Around this time Lester James Peiris had quixotically asked him, “I say Tissa, when are you going to make your own film?” The young cineaste had replied, “After a couple or more pictures”, but it wouldn’t take that long for him to graduate: he was taken in as a co-director with Mike Wilson for the latter’s next big idea and venture, Getawarayo. If Ran Muthu Duwa reflected Wilson’s love for diving, Getawarayo echoed his love for boat racing. It’s only fitting then that the film should culminate with a boat race, in which the getawaraya of the title, played in an atypically unconfident way by Gamini Fonseka, defeats the arrogant, Westernised, English- speaking antagonist (Carl Gunasena); the sequence reminds me not a little of the chariot race in Ben-Hur, which Wilson, whose obsession with Hollywood was known (he had tried to get Satyajit Rae to direct a movie about an alien with Peter Sellers and a Bengali cast), might have tried to emulate. Thereafter Tissa got to direct, with Serendib, Saravita (1965), featuring Joe Abeywickrama in one of his finest roles, and two other films: Punchi Baba (1968), which introduced Malini Fonseka to cinema, and Narilatha (1969), a tale of adultery which featured Joe, Tony Ranasinghe, Anula Karunatilake, and Sandya Kumari.

 

From school he graduated to radio drama, through which he met his first figure of destiny, K. A. W. Perera. “Perera had an instinctive, assured feel for dialogues, as different as they were from the stagey, contrived, unconvincing dialogues in Sinhala movies


Tissa abruptly cut short his film career there, and moved to the Government Film Unit, where under the benign influence of Paul Zils (a German who had been a favourite of Goebbels, had defected to the United States, and had found his roost at the Films Division in India) he got to direct a series of successful and award winning documentaries: Deepthi (1969), Waga Satana (1974), Kiri (1976), Singithi Lowak (1978),  Avadhanaya Yomu Karanna and Panas Vasaraka Sarva Bala Janaya (1981), Home of Your Own (1982), and Horton Thanna (1986). “Zils brought with him a fresh outlook and this gave me the freedom I desired. My time at the GFU became time well spent. Unfortunately, due to certain changes Zils enacted, the organisation became politicised to such an extent that by the time of my retirement in 1991, we no longer enjoyed the freedom and independence we had taken for granted earlier.”  
From movies and documentaries Tissa would shift to television. By the time the medium first came to Sri Lanka, the man had participated in various workshops abroad, especially at the Asia-Pacific Institute for Broadcasting Development (APIBD) in Malaysia and Sender Freies Berlin in West Germany. Following his retirement, he had worked on a series of teleplays with a German company. Six years later, with Roger Seneviratne, Thamara Dilrukshi, Grace Tennakoon, and Gotami Pathiraja, he adapted W. A. Silva’s popular novel Siriyalatha, with the script and dialogues written by his first mentor, K. A. W. Perera.  

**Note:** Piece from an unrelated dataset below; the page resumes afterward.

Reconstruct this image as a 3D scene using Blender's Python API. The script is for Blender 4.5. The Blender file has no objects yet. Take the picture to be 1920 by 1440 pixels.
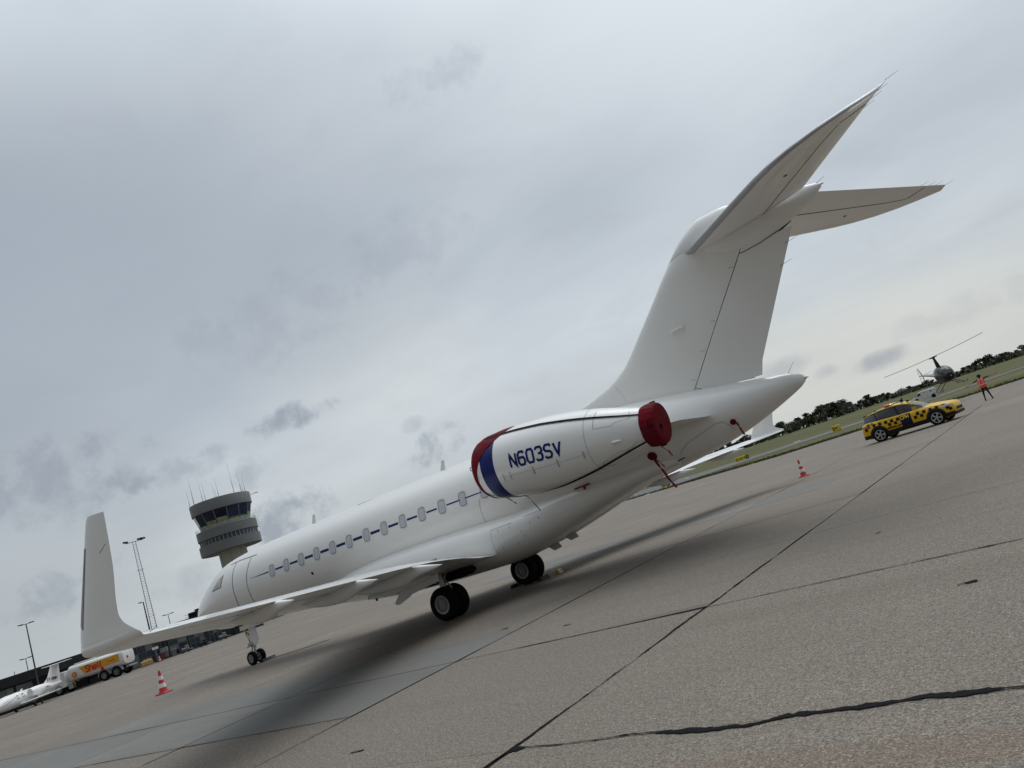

Having won fame, acclaim, and accolade in every field he worked in, a decade later, in 2008, he was honoured with a Lifetime Achievement Award, the Rana Tisara, at that year’s Sarasavi Awards. Today, this gentle man who is as discreet in what he says as what he does lives along Cotta Road, happily with his family. As for a return to the cinema, he himself tells us, in Dileepa Perera’s superb biography, Sonduru Cinema Adiyuru, that “if I am to make a film, I must make one that is qualitatively superior to what I’ve made until now. And if fate ordains that I must return to the director’s chair to do so, so be it.”